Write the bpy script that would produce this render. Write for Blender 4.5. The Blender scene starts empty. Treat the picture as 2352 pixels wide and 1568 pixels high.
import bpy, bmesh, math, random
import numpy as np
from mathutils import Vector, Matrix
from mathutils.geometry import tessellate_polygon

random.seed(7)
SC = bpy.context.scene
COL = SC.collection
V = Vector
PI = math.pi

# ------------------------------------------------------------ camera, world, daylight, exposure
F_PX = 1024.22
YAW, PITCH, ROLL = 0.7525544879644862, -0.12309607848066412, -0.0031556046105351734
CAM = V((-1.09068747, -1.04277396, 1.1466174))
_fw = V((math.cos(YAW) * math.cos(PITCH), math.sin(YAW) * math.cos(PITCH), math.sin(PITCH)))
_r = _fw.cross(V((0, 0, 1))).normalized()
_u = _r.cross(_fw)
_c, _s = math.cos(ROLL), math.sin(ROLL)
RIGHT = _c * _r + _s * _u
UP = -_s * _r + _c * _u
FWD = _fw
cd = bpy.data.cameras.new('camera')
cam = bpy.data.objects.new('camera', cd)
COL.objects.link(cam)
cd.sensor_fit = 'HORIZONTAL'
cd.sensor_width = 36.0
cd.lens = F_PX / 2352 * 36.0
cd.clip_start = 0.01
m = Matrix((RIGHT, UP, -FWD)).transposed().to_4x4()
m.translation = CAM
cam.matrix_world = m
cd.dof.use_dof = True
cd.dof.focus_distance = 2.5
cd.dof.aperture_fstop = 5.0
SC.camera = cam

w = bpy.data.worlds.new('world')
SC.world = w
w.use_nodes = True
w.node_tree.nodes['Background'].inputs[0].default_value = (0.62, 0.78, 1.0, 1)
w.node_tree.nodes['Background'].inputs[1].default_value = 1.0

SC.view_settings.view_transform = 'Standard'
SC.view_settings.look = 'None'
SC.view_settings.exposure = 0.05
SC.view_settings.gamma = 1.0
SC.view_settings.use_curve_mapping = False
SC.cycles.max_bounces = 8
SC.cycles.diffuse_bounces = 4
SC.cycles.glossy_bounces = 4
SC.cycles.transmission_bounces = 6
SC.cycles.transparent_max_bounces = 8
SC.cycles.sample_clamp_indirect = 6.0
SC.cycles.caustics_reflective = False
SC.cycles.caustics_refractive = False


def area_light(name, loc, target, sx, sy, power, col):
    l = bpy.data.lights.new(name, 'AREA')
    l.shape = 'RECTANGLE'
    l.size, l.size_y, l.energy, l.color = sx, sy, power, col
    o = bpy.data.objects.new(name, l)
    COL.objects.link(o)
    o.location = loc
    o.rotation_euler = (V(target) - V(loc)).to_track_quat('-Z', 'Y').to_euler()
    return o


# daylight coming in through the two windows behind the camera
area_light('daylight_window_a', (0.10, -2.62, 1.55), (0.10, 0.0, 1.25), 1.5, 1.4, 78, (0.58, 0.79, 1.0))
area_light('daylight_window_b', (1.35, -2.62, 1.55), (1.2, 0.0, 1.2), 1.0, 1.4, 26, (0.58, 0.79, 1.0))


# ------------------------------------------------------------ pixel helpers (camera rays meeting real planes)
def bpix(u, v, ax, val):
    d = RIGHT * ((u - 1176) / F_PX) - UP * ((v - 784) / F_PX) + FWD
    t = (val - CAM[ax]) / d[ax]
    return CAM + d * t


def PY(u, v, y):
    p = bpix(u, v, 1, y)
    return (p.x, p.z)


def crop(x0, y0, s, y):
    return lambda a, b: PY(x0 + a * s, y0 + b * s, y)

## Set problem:
In the listing above, find the lines holding the word "scene" and copy them.

## Solved exercise:
Write the bpy script that would produce this render. Write for Blender 4.5. The Blender scene starts empty. Treat the picture as 2352 pixels wide and 1568 pixels high.
SC = bpy.context.scene